John had been snarky is his public comments, but Paul was the first to put bitchy comments into a song.
It was just one song, according to Paul: I was looking at my second solo album, Ram, the other day and I remember there was one tiny little reference to John in the whole thing. He'd been doing a lot of preaching, and it got up my nose a little bit. In one song, I wrote, "Too many people preaching practices," I think is the line. I mean, that was a little dig at John and Yoko. There wasn't anything else on it that was about them. Oh, there was "You took your lucky break and broke it in two." — Paul McCartney, Playboy, 1984 Piss off, cake. Like, a piece of cake becomes piss off cake, And it's nothing, it's so harmless really, just little digs. But the first line is about "too many people preaching practices." I felt John and Yoko were telling everyone what to do. And I felt we didn't need to be told what to do.

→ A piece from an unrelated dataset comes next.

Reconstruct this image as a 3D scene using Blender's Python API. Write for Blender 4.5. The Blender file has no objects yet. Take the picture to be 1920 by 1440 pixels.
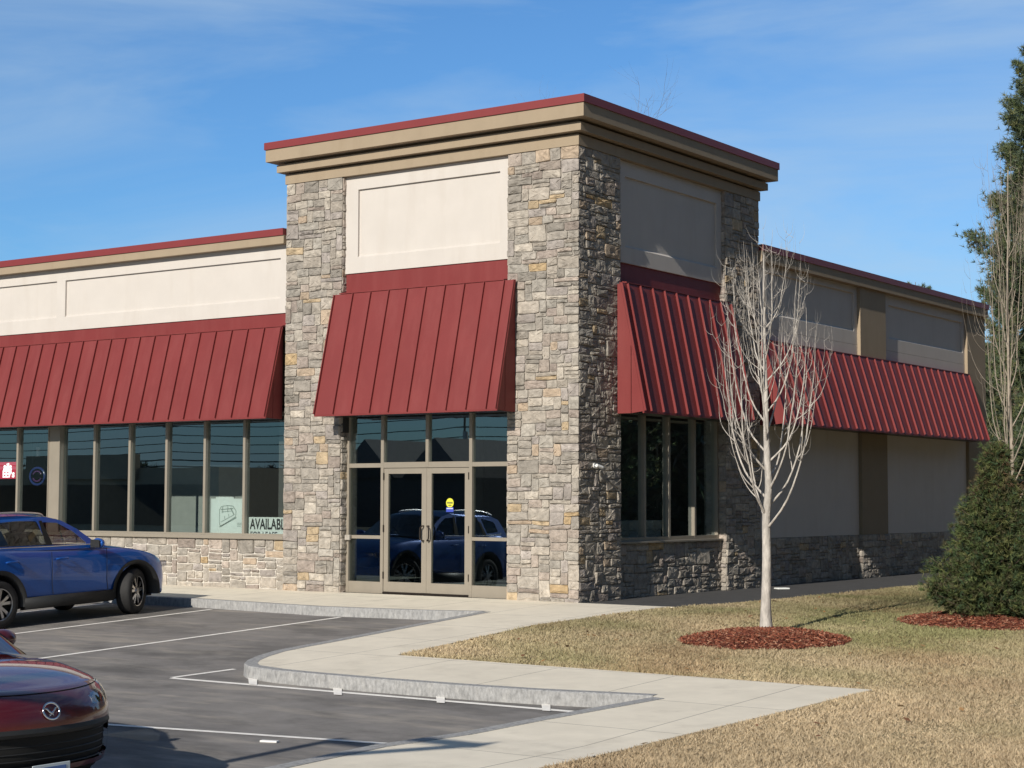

The whole tenor of the Beatles thing had been, like, to each his own. Freedom. Suddenly it was "You should do this." It was just a bit the wagging finger, and I was pissed off with it. So that one got to be a thing about them. — Paul McCartney, Mojo, 2001
In the snippet he says "the only time we vaguely need something of that quality is for a single" IIRC. So he does not quite say it should have been a single - he still doesn`t like the song(s) - but if at all this type of music might have it`s merits popularity-wise for the single-market.
To be fair, when I take large doses of acid, I sometimes think I'm Rod Stewart... The "bigger than God" controversy Rod Stewart
I think it's well documented and discussed fairly extensively here that Paul had J&Y in mind with certain lyrics on Ram.
How about, “You Never Give Me Your Money.” It’s self-deprecating for sure, but it’s still bitchy and it hits John and the whole band as well. No matter how you slice it, Paul brought these matters out into the public first, which of course must have felt like a betrayal to his business partners and his musical partner. I’m not saying John was justified in his conduct, indeed I think the things Lennon said were far more caustic and insulting, but Paul went public first.
Prior to that and after the Ram songs debacle Paul played it cool and did not get John upset because he always wanted them to get back together.
That was about Klein, not the other Beatles. "This was me directly lambasting Allen Klein’s attitude to us: no money, just funny paper, all promises and it never works out. It’s basically a song about no faith in the person, that found its way into the medley on Abbey Road. John saw the humour in it." -Paul I'm not really sure how Paul went public first given no one knew that Too Many People was about John until John said it was about him. It would be like Paul claiming that John started it and citing the lyrics of Come Together as the evidence, because he believed that the lyrics were about him. The lyrics to Too Many People are opaque, they could be about anyone. How Do You Sleep or the numerous interviews in the '70/71 by John are not the case of that.
Did Paul ever say he wanted them to get back together? I feel like he was not very open to it in interviews that I’ve read
I can't vouch for his feeling at the time of Ram, but he did have a "Beatle reunion" clause in his Columbia contract, which began in 1979.
Yup. He was always against it in the '70's. The other three at times were positive about it, Paul was the one who never entertained the idea. In fairness he'd be crazy not to. The numbers that were being suggested in the late 70's were ridiculous. He also seemed open to writing with John again and working with Ringo and George. There is a difference between being open to something and actively wanting it and Paul does not seem to have wanted a Beatles reunion in the 70's.
Well, just prior to the Venus and Mars sessions, he did invite John to join him. but I grant that's not the same thing.
No, it is about Klein. You have to really, really stretch for it be a critique of the other Beatles. Which lyric of the song do you take as an obvious dig at John, George or Ringo?